Here the word “ple/ousi” come from the book READING GREEK,in row 10 page 9.
Why it isn’t necessary to bend the termination like plwsi,according to the principle–e+ou=w
anybody can help? remercie par avance
Here the word “ple/ousi” come from the book READING GREEK,in row 10 page 9.
Why it isn’t necessary to bend the termination like plwsi,according to the principle–e+ou=w
anybody can help? remercie par avance
Hi there medea. When a verb that ends in -εω is monosyllabic (the verb stem) the contaction happens only if after the epsilon of the stem there’s anothe repsilon or an epsilon iota (ε, ει) (πνέω, δέω, χέω being some other verbs I can think of right now)
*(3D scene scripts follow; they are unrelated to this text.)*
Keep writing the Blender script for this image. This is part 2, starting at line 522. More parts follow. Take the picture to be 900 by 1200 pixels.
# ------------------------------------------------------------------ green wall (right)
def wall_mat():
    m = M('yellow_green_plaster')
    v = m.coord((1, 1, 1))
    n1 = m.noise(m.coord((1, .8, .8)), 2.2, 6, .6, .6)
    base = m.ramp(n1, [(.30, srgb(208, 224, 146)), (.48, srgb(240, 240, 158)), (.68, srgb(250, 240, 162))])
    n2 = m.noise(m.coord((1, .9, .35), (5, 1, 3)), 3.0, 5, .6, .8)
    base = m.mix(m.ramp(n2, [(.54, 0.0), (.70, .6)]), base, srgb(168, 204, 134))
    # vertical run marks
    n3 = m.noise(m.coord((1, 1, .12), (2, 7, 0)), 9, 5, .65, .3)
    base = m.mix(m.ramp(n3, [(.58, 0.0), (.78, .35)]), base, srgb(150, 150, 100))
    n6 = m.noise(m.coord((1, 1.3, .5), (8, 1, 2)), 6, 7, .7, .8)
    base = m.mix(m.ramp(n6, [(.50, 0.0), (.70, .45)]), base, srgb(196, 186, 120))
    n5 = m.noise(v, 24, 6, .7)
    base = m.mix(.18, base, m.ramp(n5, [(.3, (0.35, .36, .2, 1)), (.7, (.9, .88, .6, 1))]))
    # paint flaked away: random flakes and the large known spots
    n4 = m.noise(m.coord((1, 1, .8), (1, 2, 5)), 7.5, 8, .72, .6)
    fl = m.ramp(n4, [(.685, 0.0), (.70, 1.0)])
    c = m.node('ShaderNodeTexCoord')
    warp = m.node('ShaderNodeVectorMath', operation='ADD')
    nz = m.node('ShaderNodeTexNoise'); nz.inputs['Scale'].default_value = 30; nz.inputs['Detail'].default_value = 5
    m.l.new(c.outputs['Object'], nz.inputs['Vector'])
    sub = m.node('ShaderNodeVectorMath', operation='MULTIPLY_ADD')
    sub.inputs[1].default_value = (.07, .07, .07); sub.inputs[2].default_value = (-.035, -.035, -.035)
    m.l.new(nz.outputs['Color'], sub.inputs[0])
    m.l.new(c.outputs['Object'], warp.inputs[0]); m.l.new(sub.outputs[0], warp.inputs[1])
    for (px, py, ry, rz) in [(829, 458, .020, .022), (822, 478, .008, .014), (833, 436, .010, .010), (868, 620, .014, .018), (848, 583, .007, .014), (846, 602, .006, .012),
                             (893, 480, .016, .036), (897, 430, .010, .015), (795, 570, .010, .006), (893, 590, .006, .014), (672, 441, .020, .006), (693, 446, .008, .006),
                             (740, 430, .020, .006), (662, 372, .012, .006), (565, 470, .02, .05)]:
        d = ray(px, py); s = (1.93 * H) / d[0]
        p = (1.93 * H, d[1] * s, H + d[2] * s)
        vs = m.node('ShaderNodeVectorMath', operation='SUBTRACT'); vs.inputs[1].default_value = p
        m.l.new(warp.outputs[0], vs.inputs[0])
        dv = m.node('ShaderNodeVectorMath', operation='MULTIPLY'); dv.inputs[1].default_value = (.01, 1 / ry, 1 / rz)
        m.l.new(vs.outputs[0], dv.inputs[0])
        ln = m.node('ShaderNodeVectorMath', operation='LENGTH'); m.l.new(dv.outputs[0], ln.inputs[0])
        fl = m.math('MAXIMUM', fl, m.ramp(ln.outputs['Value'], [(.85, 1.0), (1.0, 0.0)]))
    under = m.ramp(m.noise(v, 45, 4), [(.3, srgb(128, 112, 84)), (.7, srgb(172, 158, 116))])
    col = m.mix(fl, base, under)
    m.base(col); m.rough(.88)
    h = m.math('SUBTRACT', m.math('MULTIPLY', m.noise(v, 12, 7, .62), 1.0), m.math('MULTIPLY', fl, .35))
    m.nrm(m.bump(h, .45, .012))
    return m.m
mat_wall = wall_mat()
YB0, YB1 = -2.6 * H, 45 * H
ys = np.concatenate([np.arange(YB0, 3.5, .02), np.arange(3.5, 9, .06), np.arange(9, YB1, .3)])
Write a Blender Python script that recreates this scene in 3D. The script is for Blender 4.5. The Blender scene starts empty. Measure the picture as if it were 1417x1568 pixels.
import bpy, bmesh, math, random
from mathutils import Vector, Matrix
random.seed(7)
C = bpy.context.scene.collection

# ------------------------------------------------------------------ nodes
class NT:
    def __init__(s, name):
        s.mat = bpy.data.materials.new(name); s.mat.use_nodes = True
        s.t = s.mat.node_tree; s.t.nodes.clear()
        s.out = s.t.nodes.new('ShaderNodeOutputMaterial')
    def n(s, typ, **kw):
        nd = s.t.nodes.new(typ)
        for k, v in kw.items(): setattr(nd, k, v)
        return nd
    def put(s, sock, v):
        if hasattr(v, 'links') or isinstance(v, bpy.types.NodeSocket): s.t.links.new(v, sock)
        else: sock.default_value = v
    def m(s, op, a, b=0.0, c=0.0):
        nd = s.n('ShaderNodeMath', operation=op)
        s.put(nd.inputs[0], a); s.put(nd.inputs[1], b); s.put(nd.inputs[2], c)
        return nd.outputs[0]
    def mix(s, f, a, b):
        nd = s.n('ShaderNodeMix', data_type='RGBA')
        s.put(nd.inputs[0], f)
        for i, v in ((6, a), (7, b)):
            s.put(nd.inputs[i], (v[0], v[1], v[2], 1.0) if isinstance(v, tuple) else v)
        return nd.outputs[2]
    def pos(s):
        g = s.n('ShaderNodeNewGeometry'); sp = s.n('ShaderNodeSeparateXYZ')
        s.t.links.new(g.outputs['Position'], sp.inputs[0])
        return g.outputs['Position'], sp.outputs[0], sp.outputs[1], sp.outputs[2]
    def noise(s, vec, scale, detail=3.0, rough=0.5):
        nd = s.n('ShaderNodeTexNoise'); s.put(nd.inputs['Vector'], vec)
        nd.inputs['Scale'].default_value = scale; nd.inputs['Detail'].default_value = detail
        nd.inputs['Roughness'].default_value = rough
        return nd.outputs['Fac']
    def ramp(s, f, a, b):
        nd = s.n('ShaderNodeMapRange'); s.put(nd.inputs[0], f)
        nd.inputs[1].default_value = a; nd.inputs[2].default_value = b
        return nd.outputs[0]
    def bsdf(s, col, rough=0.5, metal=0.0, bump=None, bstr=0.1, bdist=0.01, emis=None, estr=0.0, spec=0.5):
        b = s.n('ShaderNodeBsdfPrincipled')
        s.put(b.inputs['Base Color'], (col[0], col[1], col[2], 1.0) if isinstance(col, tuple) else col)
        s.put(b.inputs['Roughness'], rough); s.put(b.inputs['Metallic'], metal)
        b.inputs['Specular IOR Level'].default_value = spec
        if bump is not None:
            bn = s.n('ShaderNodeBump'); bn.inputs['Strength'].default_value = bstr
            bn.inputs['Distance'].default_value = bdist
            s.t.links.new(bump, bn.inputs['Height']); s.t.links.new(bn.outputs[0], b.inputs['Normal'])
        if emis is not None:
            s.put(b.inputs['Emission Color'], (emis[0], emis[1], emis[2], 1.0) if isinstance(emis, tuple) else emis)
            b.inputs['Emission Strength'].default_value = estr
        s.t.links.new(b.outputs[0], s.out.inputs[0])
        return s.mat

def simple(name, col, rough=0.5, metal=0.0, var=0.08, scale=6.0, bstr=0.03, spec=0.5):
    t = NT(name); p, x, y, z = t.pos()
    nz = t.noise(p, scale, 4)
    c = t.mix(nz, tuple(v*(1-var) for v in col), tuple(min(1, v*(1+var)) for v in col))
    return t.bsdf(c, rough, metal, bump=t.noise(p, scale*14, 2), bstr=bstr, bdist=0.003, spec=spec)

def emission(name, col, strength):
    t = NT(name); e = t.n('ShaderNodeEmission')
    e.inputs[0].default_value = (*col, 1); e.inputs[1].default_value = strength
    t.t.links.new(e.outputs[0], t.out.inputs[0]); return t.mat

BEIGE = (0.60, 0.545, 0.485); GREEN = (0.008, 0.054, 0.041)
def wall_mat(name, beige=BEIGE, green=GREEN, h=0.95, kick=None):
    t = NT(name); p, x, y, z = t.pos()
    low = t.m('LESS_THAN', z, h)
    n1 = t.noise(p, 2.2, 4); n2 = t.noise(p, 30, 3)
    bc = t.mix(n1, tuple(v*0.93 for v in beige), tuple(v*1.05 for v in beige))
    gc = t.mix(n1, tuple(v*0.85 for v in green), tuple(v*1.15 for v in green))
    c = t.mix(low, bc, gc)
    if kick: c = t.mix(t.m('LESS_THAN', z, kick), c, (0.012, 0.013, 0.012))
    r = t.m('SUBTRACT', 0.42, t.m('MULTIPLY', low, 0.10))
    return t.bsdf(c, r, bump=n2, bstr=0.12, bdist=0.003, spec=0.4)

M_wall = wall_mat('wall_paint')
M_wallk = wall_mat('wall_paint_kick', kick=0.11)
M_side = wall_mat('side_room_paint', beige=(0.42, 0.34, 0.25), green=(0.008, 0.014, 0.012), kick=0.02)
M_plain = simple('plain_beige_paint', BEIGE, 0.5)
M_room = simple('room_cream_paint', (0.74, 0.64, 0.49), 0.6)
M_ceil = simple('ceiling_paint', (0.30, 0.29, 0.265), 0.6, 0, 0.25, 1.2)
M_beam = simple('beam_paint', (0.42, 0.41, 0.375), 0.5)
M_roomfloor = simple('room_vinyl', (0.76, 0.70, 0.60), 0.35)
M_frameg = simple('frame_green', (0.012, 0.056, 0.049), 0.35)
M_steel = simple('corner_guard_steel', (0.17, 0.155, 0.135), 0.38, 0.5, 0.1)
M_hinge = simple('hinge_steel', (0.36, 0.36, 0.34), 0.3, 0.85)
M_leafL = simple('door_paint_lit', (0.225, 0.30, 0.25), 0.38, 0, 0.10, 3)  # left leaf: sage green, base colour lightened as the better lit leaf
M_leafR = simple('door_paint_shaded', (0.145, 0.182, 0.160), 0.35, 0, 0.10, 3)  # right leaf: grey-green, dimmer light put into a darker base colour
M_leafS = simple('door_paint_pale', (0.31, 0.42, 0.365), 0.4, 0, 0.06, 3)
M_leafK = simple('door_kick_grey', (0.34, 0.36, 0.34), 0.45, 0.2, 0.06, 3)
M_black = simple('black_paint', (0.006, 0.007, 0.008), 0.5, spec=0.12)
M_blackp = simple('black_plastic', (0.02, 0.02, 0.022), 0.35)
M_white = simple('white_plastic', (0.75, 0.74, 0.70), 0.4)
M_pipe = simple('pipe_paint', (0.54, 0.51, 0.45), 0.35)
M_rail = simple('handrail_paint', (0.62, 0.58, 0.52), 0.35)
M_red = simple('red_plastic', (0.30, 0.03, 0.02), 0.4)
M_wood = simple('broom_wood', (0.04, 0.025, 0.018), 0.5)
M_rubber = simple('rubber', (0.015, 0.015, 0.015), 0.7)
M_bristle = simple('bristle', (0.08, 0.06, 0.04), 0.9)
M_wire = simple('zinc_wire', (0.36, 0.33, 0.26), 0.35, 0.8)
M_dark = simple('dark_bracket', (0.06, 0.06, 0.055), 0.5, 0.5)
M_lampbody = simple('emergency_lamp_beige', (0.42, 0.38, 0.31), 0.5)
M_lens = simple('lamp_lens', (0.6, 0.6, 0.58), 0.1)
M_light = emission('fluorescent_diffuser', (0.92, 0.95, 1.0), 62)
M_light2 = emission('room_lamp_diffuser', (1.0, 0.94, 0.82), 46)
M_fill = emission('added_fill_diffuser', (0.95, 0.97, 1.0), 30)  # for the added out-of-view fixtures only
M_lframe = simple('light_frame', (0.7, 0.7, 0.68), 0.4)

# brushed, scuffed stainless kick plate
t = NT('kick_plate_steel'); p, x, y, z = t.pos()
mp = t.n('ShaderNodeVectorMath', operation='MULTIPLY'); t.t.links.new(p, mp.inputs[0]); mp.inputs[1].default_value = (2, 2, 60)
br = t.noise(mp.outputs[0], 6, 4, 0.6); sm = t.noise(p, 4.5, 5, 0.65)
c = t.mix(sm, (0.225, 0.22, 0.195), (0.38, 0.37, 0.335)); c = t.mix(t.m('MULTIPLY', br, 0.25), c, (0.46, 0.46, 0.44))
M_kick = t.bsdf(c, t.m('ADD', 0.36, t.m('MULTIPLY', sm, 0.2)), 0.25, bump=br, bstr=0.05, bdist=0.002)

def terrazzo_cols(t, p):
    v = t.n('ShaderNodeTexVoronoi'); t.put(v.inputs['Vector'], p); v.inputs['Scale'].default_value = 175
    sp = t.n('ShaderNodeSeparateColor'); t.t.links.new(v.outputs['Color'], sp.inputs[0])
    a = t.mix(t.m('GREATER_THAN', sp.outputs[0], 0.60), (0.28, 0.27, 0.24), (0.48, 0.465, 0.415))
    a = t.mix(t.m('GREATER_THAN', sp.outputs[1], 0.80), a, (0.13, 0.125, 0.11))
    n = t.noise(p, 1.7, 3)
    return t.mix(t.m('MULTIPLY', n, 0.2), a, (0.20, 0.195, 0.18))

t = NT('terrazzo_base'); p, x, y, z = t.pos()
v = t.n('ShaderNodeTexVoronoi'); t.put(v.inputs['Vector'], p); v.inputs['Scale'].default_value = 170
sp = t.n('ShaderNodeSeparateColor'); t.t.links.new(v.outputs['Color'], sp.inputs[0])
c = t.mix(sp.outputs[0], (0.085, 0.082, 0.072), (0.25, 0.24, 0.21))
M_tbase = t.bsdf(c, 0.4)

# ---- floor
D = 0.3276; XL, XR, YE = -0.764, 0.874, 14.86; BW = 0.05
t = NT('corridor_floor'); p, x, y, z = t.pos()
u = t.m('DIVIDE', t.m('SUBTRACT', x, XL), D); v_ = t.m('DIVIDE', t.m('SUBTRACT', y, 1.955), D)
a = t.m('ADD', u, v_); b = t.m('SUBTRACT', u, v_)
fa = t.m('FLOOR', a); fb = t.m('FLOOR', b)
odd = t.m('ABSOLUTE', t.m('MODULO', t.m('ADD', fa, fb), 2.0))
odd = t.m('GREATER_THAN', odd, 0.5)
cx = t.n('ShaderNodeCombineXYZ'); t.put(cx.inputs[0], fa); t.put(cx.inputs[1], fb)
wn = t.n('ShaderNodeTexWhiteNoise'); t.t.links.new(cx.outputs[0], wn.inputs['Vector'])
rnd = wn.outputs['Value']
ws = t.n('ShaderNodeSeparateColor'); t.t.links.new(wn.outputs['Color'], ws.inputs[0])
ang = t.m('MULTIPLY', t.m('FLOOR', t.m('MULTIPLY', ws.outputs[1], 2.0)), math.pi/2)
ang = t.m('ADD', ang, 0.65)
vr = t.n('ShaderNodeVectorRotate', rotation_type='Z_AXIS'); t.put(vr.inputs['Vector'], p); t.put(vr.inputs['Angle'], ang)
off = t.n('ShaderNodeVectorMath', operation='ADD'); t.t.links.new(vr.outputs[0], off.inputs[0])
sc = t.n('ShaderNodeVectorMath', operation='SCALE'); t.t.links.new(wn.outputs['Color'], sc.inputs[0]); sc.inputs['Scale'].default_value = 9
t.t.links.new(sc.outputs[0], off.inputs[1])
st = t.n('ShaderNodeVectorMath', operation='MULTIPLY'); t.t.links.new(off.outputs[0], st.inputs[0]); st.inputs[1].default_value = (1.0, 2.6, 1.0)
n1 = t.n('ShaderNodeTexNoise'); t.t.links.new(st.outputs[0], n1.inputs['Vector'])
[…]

πλέω, πλεῖς, πλέομεν, πλεῖτε, πλέουσι etc
Basically, verbs in -έω whose stem has only one syllable (like πλε- in this case) only contract when the ending begins with ε or ει. So you have πλεῖ but πλέομεν, and thus you get πλέουσι.
Also, as far as I know, ε + ου = ου, e.g. φιλοῦσι.
A note on modus post:
Yes, it is e+ou = ou but the aforementioned verbs don’t contract when the verb ending is eta. Only with epsilon and epsilon iota
Thanks for the correction, Irene – I’ll fix my post.